## MATERIAL PROVIDED

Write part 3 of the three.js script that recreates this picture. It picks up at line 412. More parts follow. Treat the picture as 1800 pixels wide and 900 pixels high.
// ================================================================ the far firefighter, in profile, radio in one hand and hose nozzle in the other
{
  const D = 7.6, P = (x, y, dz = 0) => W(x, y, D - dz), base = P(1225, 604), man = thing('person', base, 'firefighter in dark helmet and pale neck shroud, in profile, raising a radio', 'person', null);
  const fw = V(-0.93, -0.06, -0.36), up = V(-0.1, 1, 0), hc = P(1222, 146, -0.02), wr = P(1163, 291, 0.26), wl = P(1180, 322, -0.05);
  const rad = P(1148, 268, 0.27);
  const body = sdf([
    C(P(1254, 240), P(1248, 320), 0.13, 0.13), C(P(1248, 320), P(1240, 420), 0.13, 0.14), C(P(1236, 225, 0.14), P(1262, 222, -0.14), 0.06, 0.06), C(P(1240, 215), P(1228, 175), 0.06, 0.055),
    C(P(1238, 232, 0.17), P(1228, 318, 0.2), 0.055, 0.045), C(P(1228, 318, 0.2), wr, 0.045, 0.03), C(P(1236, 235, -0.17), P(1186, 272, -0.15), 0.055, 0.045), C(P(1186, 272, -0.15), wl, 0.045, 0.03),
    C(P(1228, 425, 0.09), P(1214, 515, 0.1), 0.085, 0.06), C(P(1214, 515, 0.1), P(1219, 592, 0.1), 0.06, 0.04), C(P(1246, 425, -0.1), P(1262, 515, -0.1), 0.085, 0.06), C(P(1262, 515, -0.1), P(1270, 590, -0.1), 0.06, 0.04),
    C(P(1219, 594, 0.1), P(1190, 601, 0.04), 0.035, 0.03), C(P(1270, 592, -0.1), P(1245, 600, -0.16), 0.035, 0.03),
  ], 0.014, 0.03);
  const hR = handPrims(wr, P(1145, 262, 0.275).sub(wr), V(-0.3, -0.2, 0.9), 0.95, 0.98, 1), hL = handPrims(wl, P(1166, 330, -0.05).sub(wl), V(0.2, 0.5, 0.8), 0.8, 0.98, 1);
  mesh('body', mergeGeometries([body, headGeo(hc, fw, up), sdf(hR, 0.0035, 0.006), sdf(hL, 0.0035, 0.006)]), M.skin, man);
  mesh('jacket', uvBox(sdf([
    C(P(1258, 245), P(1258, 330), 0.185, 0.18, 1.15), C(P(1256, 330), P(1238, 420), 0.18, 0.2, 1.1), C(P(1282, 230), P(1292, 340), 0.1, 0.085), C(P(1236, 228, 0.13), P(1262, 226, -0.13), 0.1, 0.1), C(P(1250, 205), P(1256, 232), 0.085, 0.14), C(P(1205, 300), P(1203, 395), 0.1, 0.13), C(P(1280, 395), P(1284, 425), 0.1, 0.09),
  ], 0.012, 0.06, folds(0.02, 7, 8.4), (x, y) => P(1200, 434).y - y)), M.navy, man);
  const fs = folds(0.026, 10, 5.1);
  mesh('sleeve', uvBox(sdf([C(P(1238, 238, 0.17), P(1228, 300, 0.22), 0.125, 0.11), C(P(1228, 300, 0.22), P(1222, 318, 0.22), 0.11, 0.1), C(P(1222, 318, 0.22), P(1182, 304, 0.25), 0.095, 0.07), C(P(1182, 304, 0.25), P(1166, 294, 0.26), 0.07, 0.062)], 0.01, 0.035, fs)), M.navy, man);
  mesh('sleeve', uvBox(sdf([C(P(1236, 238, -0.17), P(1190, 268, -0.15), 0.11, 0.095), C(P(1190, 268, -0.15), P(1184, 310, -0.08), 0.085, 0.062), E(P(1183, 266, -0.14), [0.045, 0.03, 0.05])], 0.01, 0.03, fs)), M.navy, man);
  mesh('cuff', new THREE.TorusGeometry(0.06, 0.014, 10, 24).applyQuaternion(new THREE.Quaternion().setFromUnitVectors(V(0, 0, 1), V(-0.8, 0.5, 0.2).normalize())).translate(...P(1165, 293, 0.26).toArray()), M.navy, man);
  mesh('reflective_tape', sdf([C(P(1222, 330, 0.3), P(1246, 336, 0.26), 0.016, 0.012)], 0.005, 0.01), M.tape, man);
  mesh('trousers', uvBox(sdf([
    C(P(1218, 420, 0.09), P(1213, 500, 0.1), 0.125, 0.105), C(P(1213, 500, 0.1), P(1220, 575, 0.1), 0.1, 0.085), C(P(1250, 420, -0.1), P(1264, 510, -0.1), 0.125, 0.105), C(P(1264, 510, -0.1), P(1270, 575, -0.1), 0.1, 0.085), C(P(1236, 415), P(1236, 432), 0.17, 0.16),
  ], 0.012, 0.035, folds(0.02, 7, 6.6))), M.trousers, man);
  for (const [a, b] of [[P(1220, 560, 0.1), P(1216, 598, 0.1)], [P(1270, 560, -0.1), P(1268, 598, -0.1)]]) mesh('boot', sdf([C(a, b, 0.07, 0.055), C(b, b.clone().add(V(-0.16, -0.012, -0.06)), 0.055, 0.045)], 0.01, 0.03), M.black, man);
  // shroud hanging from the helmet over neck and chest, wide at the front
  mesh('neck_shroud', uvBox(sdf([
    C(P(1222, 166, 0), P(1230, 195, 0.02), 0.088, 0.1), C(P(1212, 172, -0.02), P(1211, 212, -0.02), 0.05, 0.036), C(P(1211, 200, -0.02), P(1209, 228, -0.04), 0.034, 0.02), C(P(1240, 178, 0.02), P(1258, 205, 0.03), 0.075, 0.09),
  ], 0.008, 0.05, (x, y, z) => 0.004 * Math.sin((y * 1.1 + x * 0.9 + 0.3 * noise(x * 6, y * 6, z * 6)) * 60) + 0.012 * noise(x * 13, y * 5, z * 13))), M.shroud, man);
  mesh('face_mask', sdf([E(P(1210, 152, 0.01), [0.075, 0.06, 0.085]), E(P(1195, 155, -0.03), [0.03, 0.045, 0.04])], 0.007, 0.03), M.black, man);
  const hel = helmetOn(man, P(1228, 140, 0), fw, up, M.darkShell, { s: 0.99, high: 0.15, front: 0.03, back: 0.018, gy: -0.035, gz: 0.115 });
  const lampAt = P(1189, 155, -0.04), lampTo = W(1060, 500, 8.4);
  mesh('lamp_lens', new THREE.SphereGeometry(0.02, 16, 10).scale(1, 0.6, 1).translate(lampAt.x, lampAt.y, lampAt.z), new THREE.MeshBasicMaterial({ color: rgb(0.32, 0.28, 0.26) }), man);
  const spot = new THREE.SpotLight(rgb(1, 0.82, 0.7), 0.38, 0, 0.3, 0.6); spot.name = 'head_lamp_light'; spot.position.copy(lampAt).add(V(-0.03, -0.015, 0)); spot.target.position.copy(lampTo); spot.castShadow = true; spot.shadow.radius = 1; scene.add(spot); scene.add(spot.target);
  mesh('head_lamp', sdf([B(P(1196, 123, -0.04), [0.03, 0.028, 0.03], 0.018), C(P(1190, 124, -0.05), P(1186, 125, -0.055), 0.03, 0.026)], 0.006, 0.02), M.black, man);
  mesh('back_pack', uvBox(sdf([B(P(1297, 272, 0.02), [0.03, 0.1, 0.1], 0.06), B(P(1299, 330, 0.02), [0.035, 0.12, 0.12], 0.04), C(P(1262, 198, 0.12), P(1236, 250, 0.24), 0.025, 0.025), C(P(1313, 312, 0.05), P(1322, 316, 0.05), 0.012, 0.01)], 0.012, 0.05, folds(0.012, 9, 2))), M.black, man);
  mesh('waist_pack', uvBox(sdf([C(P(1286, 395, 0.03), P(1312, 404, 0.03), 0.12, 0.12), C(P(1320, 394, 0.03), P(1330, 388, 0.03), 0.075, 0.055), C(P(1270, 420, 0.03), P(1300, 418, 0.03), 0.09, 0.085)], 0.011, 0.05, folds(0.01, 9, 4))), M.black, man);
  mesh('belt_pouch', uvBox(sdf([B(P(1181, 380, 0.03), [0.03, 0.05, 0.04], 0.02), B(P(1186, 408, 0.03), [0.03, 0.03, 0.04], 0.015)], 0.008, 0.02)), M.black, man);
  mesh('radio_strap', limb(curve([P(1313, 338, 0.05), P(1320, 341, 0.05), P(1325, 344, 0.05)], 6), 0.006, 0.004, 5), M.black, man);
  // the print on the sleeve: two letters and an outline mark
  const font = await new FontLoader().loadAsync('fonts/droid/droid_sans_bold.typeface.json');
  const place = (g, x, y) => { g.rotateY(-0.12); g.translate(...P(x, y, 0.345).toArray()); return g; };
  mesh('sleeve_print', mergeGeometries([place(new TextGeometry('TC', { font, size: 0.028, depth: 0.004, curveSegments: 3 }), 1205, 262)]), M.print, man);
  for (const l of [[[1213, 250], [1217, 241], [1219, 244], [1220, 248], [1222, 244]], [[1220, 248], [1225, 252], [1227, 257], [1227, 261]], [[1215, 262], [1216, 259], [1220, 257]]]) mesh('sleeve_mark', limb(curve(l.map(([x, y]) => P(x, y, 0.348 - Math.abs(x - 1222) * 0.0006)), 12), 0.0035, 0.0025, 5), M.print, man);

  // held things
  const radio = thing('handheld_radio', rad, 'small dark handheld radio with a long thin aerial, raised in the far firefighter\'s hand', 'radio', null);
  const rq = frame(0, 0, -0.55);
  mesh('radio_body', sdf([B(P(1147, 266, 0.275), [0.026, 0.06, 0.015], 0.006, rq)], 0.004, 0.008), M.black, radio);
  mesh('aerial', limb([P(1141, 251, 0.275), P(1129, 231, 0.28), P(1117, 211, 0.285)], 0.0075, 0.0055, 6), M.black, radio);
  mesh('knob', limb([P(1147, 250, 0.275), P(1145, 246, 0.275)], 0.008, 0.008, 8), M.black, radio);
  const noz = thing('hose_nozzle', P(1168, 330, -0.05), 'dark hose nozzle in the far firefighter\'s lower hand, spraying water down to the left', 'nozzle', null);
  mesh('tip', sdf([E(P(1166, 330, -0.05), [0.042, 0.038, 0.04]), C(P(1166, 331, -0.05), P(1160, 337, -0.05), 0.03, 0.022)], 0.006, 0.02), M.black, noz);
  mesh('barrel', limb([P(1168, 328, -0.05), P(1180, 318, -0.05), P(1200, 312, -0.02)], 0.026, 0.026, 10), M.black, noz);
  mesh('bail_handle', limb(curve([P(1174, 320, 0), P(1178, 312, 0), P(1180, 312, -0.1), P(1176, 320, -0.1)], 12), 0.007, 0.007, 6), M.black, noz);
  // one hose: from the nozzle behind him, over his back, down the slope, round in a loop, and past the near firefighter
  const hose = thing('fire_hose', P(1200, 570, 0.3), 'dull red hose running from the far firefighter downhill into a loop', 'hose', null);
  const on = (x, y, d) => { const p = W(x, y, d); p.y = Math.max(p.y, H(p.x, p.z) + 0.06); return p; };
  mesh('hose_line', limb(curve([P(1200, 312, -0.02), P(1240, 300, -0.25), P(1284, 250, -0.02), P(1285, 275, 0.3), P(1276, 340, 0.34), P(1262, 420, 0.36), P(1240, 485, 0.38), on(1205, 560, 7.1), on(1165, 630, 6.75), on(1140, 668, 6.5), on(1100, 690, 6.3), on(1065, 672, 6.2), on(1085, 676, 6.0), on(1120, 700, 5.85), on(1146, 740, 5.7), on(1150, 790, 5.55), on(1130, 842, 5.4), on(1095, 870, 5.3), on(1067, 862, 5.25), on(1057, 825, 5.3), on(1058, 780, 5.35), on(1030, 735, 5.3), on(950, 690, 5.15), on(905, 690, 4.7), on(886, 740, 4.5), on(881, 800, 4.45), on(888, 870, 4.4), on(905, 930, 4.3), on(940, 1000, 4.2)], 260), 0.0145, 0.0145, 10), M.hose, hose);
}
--
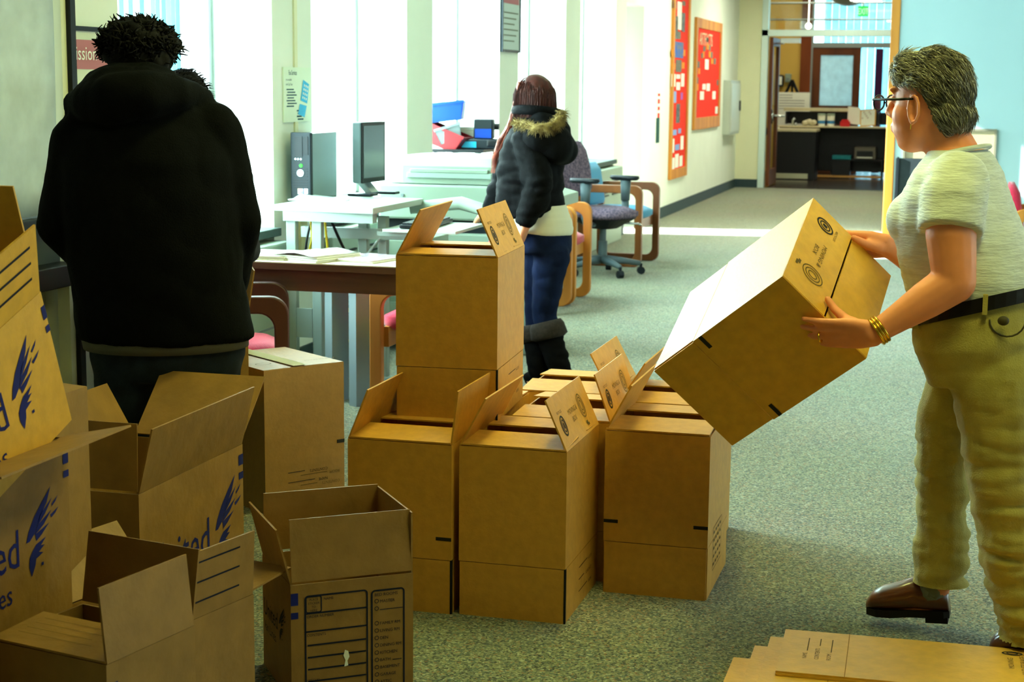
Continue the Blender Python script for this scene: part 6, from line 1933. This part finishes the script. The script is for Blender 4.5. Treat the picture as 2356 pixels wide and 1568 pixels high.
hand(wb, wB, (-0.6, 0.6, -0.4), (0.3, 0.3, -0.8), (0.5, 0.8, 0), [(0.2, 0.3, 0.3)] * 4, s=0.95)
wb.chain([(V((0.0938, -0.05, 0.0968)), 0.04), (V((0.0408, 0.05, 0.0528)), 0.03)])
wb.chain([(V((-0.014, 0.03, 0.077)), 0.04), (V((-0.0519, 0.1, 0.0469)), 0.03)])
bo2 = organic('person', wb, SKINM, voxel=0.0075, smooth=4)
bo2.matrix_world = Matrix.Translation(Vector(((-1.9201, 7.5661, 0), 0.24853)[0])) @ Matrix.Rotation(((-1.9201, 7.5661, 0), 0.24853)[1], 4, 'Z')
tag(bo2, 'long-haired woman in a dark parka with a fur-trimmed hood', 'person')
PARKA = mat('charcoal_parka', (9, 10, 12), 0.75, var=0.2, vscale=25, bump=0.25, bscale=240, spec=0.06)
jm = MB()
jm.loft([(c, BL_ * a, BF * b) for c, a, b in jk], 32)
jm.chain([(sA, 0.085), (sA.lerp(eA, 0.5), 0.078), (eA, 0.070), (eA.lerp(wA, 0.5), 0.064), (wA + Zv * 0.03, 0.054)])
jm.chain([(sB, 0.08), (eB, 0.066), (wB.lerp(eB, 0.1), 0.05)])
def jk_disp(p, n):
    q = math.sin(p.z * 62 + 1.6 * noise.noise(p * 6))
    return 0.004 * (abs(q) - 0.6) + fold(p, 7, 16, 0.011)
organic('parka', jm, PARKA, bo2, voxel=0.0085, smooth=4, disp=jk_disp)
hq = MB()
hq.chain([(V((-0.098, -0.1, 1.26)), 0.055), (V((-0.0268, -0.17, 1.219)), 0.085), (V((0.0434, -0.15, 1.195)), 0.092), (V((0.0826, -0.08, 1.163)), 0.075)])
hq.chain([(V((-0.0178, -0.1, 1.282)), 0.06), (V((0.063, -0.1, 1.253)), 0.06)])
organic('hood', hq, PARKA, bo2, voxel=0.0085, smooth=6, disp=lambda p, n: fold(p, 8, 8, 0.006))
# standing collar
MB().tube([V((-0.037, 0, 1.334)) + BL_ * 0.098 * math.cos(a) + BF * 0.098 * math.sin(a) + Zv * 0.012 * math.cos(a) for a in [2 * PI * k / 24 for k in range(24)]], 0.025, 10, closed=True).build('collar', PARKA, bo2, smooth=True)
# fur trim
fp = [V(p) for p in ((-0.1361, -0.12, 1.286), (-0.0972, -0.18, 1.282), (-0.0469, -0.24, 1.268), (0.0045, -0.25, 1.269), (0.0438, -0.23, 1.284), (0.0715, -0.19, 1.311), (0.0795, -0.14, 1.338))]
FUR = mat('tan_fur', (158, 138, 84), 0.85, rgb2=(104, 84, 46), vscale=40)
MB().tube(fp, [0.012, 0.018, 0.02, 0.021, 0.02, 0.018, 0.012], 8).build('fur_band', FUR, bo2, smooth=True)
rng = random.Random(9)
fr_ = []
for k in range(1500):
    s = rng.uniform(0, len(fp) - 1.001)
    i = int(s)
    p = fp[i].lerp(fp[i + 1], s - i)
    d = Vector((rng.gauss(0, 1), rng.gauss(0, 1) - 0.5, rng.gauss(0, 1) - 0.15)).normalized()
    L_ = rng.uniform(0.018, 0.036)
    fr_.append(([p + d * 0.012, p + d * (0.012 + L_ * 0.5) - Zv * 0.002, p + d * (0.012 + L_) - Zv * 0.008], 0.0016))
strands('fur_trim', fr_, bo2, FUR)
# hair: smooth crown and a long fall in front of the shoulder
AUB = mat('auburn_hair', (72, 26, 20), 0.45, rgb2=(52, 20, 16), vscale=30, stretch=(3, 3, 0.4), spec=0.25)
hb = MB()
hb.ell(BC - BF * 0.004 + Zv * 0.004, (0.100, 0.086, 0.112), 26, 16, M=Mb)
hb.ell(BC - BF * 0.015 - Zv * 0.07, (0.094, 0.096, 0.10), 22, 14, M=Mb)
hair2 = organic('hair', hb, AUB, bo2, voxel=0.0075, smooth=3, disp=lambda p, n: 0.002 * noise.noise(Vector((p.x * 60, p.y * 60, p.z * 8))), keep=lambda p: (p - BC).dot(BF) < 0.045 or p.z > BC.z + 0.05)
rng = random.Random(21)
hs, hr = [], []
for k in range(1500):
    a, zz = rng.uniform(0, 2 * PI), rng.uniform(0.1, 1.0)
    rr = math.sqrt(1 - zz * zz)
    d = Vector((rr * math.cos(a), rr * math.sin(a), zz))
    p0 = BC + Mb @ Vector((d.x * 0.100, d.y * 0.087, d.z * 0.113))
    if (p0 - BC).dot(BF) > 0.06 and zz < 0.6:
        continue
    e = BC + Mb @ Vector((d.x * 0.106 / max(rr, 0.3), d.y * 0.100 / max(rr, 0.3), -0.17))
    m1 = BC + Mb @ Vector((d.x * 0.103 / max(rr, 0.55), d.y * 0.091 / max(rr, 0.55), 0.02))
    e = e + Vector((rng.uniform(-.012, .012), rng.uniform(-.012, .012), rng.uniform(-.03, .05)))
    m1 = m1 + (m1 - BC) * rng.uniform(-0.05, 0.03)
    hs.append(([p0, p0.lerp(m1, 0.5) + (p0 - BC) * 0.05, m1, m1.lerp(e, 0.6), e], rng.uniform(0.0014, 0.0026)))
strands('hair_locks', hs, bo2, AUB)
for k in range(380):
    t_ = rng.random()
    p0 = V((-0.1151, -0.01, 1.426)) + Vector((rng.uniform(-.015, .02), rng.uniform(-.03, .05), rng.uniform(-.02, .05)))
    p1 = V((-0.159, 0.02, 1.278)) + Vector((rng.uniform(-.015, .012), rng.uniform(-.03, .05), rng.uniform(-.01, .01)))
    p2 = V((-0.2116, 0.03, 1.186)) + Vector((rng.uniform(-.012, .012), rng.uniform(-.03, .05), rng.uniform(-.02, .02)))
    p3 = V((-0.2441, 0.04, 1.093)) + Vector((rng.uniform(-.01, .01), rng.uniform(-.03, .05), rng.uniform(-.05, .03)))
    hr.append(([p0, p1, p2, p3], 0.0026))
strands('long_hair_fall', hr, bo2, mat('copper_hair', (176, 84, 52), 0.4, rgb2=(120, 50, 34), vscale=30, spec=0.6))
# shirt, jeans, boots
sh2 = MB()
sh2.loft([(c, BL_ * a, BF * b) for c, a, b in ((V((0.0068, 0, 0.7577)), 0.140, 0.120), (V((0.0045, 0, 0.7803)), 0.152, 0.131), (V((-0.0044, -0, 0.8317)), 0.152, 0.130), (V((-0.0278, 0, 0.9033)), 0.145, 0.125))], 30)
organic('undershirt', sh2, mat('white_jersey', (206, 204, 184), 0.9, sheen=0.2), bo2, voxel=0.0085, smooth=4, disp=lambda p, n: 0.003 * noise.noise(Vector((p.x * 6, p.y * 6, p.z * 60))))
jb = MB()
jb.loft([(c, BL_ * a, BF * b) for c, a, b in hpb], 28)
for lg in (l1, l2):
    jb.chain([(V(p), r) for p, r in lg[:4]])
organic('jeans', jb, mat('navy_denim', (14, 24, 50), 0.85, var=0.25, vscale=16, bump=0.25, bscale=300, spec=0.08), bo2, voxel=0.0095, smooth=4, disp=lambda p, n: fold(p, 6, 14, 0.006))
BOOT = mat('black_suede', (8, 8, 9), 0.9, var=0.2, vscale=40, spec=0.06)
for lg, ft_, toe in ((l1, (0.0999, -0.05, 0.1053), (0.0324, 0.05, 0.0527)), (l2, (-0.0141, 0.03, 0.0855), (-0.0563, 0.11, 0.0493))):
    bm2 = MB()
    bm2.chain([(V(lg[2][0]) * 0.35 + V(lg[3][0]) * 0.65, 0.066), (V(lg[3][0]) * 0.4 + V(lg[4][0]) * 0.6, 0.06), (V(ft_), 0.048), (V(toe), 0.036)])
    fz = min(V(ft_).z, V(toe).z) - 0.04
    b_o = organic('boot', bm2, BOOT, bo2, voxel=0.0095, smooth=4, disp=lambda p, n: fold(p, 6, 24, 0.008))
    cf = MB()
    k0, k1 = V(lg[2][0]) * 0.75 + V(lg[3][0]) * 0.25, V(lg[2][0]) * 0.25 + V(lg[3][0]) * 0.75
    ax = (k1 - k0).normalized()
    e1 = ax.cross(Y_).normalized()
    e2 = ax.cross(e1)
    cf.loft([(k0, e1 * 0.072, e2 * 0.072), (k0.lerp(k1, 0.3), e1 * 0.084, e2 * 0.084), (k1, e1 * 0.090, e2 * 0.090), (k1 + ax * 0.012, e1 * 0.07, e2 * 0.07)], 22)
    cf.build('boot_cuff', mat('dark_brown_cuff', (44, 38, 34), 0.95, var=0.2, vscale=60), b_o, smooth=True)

## WHAT NEEDS TO BE DONE
Locate and copy each line in the data above that includes the word "scene".

## ANSWER
  const spot = new THREE.SpotLight(rgb(1, 0.82, 0.7), 0.38, 0, 0.3, 0.6); spot.name = 'head_lamp_light'; spot.position.copy(lampAt).add(V(-0.03, -0.015, 0)); spot.target.position.copy(lampTo); spot.castShadow = true; spot.shadow.radius = 1; scene.add(spot); scene.add(spot.target);
Continue the Blender Python script for this scene: part 6, from line 1933. This part finishes the script. The script is for Blender 4.5. Treat the picture as 2356 pixels wide and 1568 pixels high.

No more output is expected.